O Canto do Rouxinol

Igor STRAVINSKY

(1917)

Instrumentação: piccolo, 2 flautas, 2 oboés, corne inglês, requinta, 1 clarinete, 2 fagotes, 4 trompas, 3 trompetes, 3 trombones, tuba, tímpanos, percussão, 2 harpas, celesta, piano, cordas.

 

O nome de Stravinsky está mais diretamente relacionado a obras de sua fase russa, particularmente aos balés Petrushka, A Sagração da Primavera e O Pássaro de Fogo.
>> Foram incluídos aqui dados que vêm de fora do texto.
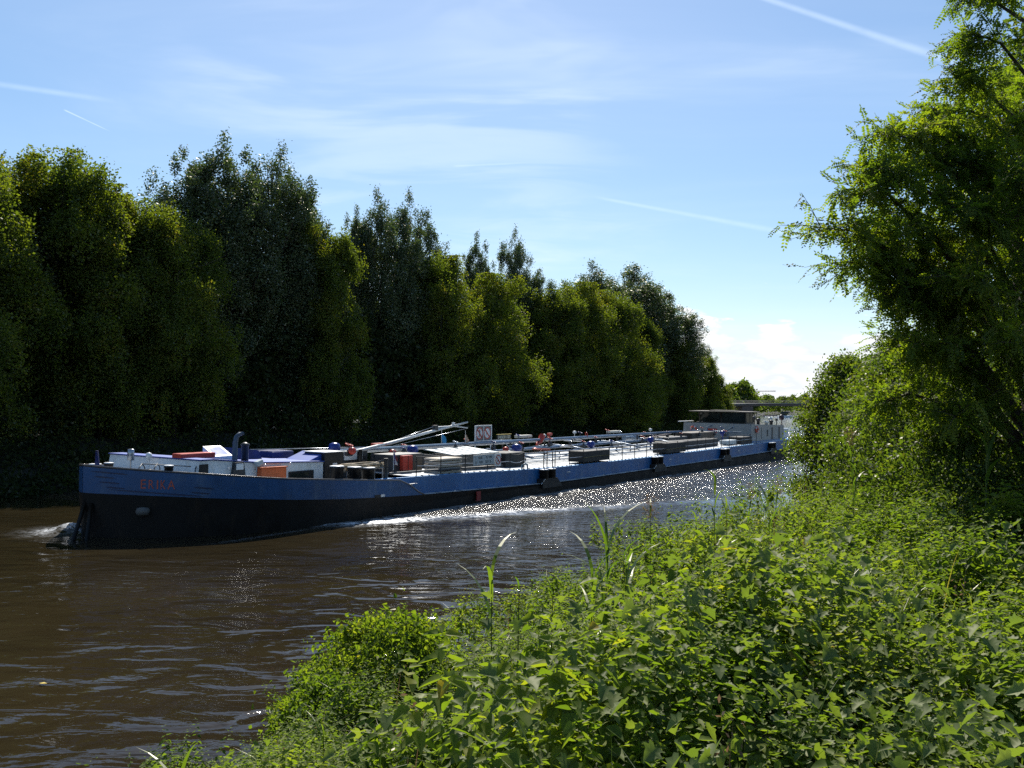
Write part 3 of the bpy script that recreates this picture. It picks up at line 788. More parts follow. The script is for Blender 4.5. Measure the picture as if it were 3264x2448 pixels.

Na verdade, a extensa e multifacetada obra desse criador prolífico é pouco conhecida e o Canto do Rouxinol é, por assim dizer, uma pequena joia, extraída dos atos 2 e 3 da ópera O Rouxinol, que merece revisitações e redescobertas. Esse poema sinfônico, que ilustra e ilumina sentidos do conto original de Andersen, é uma história sem palavras, contada através de uma orquestração cheia de cores, contrastes, densidades e rarefações, claro-escuros, tutti e momentos camerísticos.

 

Já de início, estamos imersos em um universo de fantasia – uma festa no castelo do imperador da China; burburinho, intensa movimentação, fragmentos melódicos, breves gestos musicais e uma orquestração feérica, que fazem lembrar Petrushka e o colorismo orquestral de Rimsky-Korsakov. A primeira evocação do rouxinol se contrapõe a essa atmosfera: um solo de flauta emerge de um fundo de cordas, harpas e celesta. Volta a festa, apenas para uma breve conclusão com materiais musicais anteriores, após a qual tem lugar a Marcha Chinesa. Nesta, embora as cordas estejam sempre presentes, em diversos momentos atuam como coadjuvantes para um emprego preferencial dos sopros – madeiras e metais – e da percussão. O piano e a celesta têm papel relevante nessa paleta de multicores e de vivacidade rítmica, que antecede a seção dedicada ao canto do rouxinol, que agora aparece em sua plenitude. Aqui, a flauta, embora solista, é por vezes secundada pela requinta e pelo flautim, e dialoga com um violino solo, enquanto piano, celesta, harpas e as pontuações de um triângulo concorrem para uma cortina de delicadeza e transparência.

 

Mais um retorno à festa, que agora é interrompida pelo estridente anúncio de um presente do imperador do Japão: um rouxinol mecânico. O cenário para o pássaro mecânico é tingido de ironia: o protagonista principal – o oboé – é aprisionado em uma orquestração de meias-tintas que lembra uma soturna caixinha de música. Diante da preferência de todos pelo rouxinol mecânico, o verdadeiro rouxinol abandona o castelo. A melodia serena de um trompete solista, que retornará ao final da obra, precede um episódio no qual um coro de vozes graves – fagote, trombone e tuba – é entrecortado por reminiscências do canto do rouxinol mecânico. O imperador, gravemente enfermo, será salvo pelo canto do verdadeiro rouxinol, canto que novamente dialoga com a melodia do violino solo. O canto do pássaro manda embora a morte. A marcha fúnebre que o sucede é apenas a expectativa da corte diante do desenlace que não ocorrerá. O rouxinol recusa o convite para permanecer no palácio, mas promete voltar sempre para um canto noturno, até o amanhecer. O cantabile do trompete, que paira sobre cordas e harpas, traz, da ópera, a voz de um pescador e sua mensagem: o canto dos pássaros é a voz do céu. Ao encerrar, dessa forma, a música para a alegoria de Andersen – celebração da necessidade da arte –, Stravinsky surpreende o ouvinte pelo recolhimento, simplicidade e delicadeza, evocações do canto do mistério e da noite.

 

Oiliam Lanna
Compositor, professor da Escola de Música da Universidade Federal de Minas Gerais.